© Горький Медиа, 2025

Роман во время ремонта

Интервью с Петром Будриным о советской жизни Лоренса Стерна

Литературовед Петр Будрин выпустил на английском языке книгу «Лоренс Стерн и его читатели в раннесоветской России: тайный орден шендианцев» — исследование о том, как автора «Тристрама Шенди» читали, переводили, издавали и обсуждали в СССР 1920–1930-х годов. По просьбе «Горького» Константин Митрошенков поговорил с автором о том, как Стерн пережил разгром формализма, какую роль в его советской судьбе сыграли Шкловский, Горький и Шпет, а также о том, почему чтение «несвоевременного» классика было одним из способов сохранить интеллектуальную автономию.
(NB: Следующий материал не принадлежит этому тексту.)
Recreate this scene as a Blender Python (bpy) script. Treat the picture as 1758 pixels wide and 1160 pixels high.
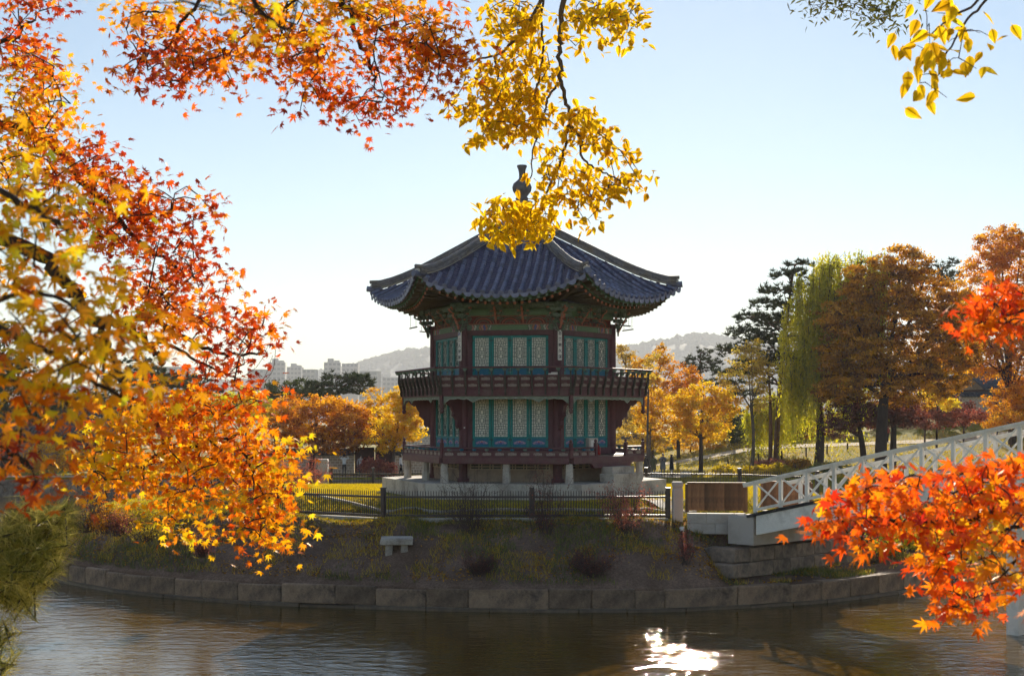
import bpy, bmesh, math, random
import numpy as np
from mathutils import Vector, Matrix, Euler

for _o in list(bpy.data.objects):
    bpy.data.objects.remove(_o)
scene = bpy.context.scene
COL = scene.collection
R_ = math.radians

# ------------------------------------------------------------------ camera
F, CX, HY, ZC = 2288.0, 879.0, 718.0, 5.8      # focal length in photo pixels, principal column, horizon row, eye height
cam_data = bpy.data.cameras.new('camera')
cam = bpy.data.objects.new('camera', cam_data)
COL.objects.link(cam)
cam.location = (0, 0, ZC)
cam.rotation_euler = (R_(90), 0, 0)
cam_data.sensor_width = 36
cam_data.lens = F / 1758 * 36
cam_data.shift_y = (HY - 580) / 1758
cam_data.clip_start = 0.05
cam_data.clip_end = 20000
cam_data.dof.use_dof = True
cam_data.dof.focus_distance = 52
cam_data.dof.aperture_fstop = 10.0
scene.camera = cam

# ------------------------------------------------------------------ sky and sun
SUN_EL, SUN_AZ = R_(20.5), R_(7.5)             # azimuth measured from +Y towards +X
world = bpy.data.worlds.new('World')
scene.world = world
world.use_nodes = True
nt = world.node_tree
nt.nodes.clear()
sky = nt.nodes.new('ShaderNodeTexSky')
sky.sky_type = 'NISHITA'
sky.sun_disc = False
sky.sun_elevation = SUN_EL
sky.sun_rotation = SUN_AZ
sky.altitude = 0
sky.air_density = 1.0
sky.dust_density = 0.04
sky.ozone_density = 1.1
bg = nt.nodes.new('ShaderNodeBackground')
bg.inputs['Strength'].default_value = 0.060
wo = nt.nodes.new('ShaderNodeOutputWorld')
nt.links.new(sky.outputs[0], bg.inputs['Color'])
nt.links.new(bg.outputs[0], wo.inputs['Surface'])

sun_data = bpy.data.lights.new('sun', 'SUN')
sun_data.energy = 5.0
sun_data.angle = R_(0.53)
sun_data.color = (1.0, 0.90, 0.74)
sun = bpy.data.objects.new('sun', sun_data)
COL.objects.link(sun)
_sd = Vector((math.sin(SUN_AZ) * math.cos(SUN_EL), math.cos(SUN_AZ) * math.cos(SUN_EL), math.sin(SUN_EL)))
sun.rotation_euler = (-_sd).to_track_quat('-Z', 'Y').to_euler()
sun.location = (20, 120, 60)

vs = scene.view_settings
vs.view_transform = 'Standard'
vs.look = 'None'
vs.exposure = 1.14
vs.gamma = 1.0
vs.use_curve_mapping = False
vs.use_white_balance = True
vs.white_balance_temperature = 6600
scene.render.engine = 'CYCLES'
scene.cycles.use_denoising = True
scene.cycles.use_adaptive_sampling = True
scene.cycles.adaptive_threshold = 0.035
scene.cycles.max_bounces = 10
scene.cycles.diffuse_bounces = 5
scene.cycles.glossy_bounces = 3
scene.cycles.transmission_bounces = 6
scene.cycles.transparent_max_bounces = 12
scene.cycles.volume_bounces = 0
scene.cycles.sample_clamp_indirect = 3
scene.cycles.caustics_reflective = True
scene.cycles.blur_glossy = 1.0
scene.cycles.caustics_refractive = False

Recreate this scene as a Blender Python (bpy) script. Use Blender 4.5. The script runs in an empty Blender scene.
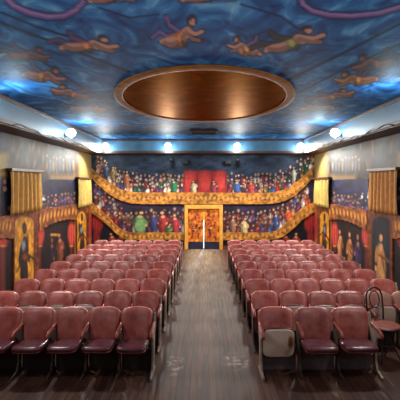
import bpy, bmesh, math, random
import numpy as np
from mathutils import Vector, Matrix
random.seed(7)
rng = np.random.default_rng(11)
S = bpy.context.scene
COL = S.collection
PI = math.pi

# ------------------------------------------------------------------ camera model
CAMZ, F, VX, VY = 2.65, 400.0, 203.0, 183.0
XW, YB = 4.47, 16.0          # half width of the hall, back wall
XB, YBB = 3.87, 15.40        # inner faces of the boxed cornice
HC, HB = 4.345, 3.81         # ceiling, underside of cornice
YF = -3.0                    # front (stage) wall

def topx(x, y, z):
    y = np.maximum(y, 0.5)
    return VX + F * x / y, VY - F * (z - CAMZ) / y

# ------------------------------------------------------------------ materials
def lin(c):
    c = np.asarray(c, dtype=float) / 255.0
    return np.where(c <= 0.04045, c / 12.92, ((c + 0.055) / 1.055) ** 2.4)

def rgba(c):
    return tuple(float(v) for v in lin(c)) + (1.0,)

def new_mat(name):
    m = bpy.data.materials.new(name); m.use_nodes = True
    nt = m.node_tree
    b = nt.nodes['Principled BSDF']
    return m, nt, b

def N(nt, t, **kw):
    n = nt.nodes.new(t)
    for k, v in kw.items(): setattr(n, k, v)
    return n

def ramp(nt, fac, stops):
    r = N(nt, 'ShaderNodeValToRGB')
    e = r.color_ramp.elements
    while len(e) < len(stops): e.new(0.5)
    for q, (p, c) in zip(e, stops):
        q.position = p; q.color = c if len(c) == 4 else rgba(c)
    nt.links.new(fac, r.inputs['Fac'])
    return r.outputs['Color']

def mixc(nt, fac, a, b, mode='MIX'):
    m = N(nt, 'ShaderNodeMix', data_type='RGBA', blend_type=mode)
    if isinstance(fac, (int, float)): m.inputs[0].default_value = fac
    else: nt.links.new(fac, m.inputs[0])
    for s, v in ((6, a), (7, b)):
        if isinstance(v, tuple): m.inputs[s].default_value = v
        else: nt.links.new(v, m.inputs[s])
    return m.outputs[2]

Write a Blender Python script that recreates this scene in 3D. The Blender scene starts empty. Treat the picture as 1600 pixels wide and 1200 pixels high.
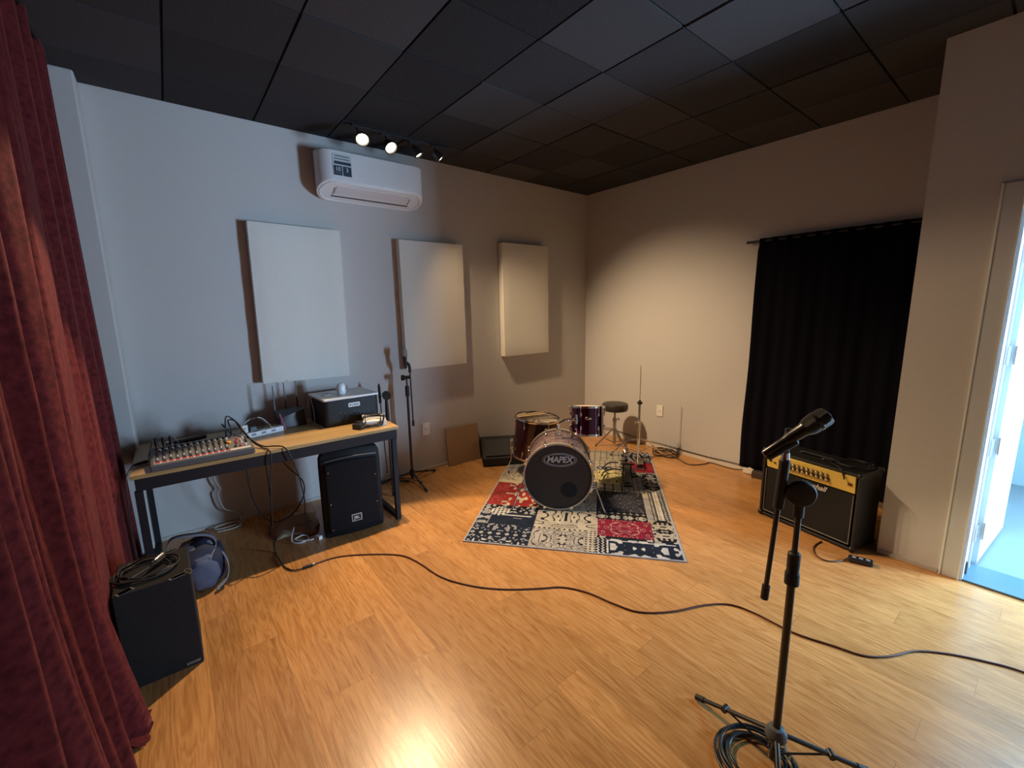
import bpy, math, random
from mathutils import Vector, Matrix, Euler
import numpy as np

scene = bpy.context.scene
COL = scene.collection
random.seed(7)

# ---------------------------------------------------------------- camera, world, lights, exposure
CAM = Vector((-4.0163, -3.5956, 1.5))
yaw, pitch, roll = 0.669769, -0.170074, -0.0176027
fw = Vector((math.sin(yaw)*math.cos(pitch), math.cos(yaw)*math.cos(pitch), math.sin(pitch)))
rt = Vector((math.cos(yaw), -math.sin(yaw), 0)); up = rt.cross(fw)
r2 = rt*math.cos(roll) + up*math.sin(roll); u2 = -rt*math.sin(roll) + up*math.cos(roll)
cd = bpy.data.cameras.new('camera'); cam = bpy.data.objects.new('camera', cd); COL.objects.link(cam)
cd.sensor_width = 36; cd.lens = 670.04/1600*36; cd.clip_start = .02
m = Matrix((r2, u2, -fw)).transposed().to_4x4(); m.translation = CAM; cam.matrix_world = m
scene.camera = cam

w = bpy.data.worlds.new('world'); scene.world = w; w.use_nodes = True
w.node_tree.nodes['Background'].inputs[0].default_value = (.45, .6, .8, 1)
w.node_tree.nodes['Background'].inputs[1].default_value = .3

scene.view_settings.view_transform = 'Standard'; scene.view_settings.look = 'None'
scene.view_settings.gamma = 1; scene.view_settings.exposure = 0; scene.view_settings.use_curve_mapping = False

H = 2.808           # ceiling height
DX = -.78           # plane of the wall with the door
DY0, DY1, DZ = -3.435, -4.75, 2.0   # door opening

def area(name, loc, target, sx, sy, power, color):
    l = bpy.data.lights.new(name, 'AREA'); l.shape = 'RECTANGLE'; l.size = sx; l.size_y = sy
    l.energy = power; l.color = color
    o = bpy.data.objects.new(name, l); COL.objects.link(o); o.location = loc
    o.rotation_euler = (Vector(target)-Vector(loc)).to_track_quat('-Z', 'Y').to_euler(); return o
# daylight through the window of the neighbouring hall
area('window_daylight', (.12, -5.235, .98), (-2.6, -.6, 1.05), .62, 1.1, 240, (.49, .72, 1.0))
area('hall_fill_light', (.25, -4.15, 2.45), (-1.5, -3.7, 0), .6, 1.0, 30, (.25, .68, 1.0)).data.spread = math.radians(110)  # added cyan fill without a real lamp, brightens the hall and floor by the door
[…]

Все мы начиная с 24 февраля 2022 года оказались перед лицом наступающего варварства, насилия и лжи. В этой ситуации чрезвычайно важно сохранить хотя бы остатки культуры и поддержать ценности гуманизма — в том числе ради будущего России. Поэтому редакция «Горького» продолжит говорить о книгах, напоминая нашим читателям, что в мире остается место мысли и вымыслу.

— Расскажи, как ты начал заниматься советской рецепцией Лоренса Стерна? Тема, прямо скажем, не самая тривиальная.

— Я впервые прочитал «Тристрама Шенди» и «Сентиментальное путешествие» на первом курсе университета, поразился глубине и оригинальности этих книг и полюбил их автора. Стерн заинтересовал меня не только как удивительный, остроумный писатель, но и как явление интеллектуальной жизни: с одной стороны, он глубоко укоренен в интеллектуальной культуре Возрождения, а с другой, его книги невозможно отделить от философских споров и представлений о человеке второй половины XVIII века.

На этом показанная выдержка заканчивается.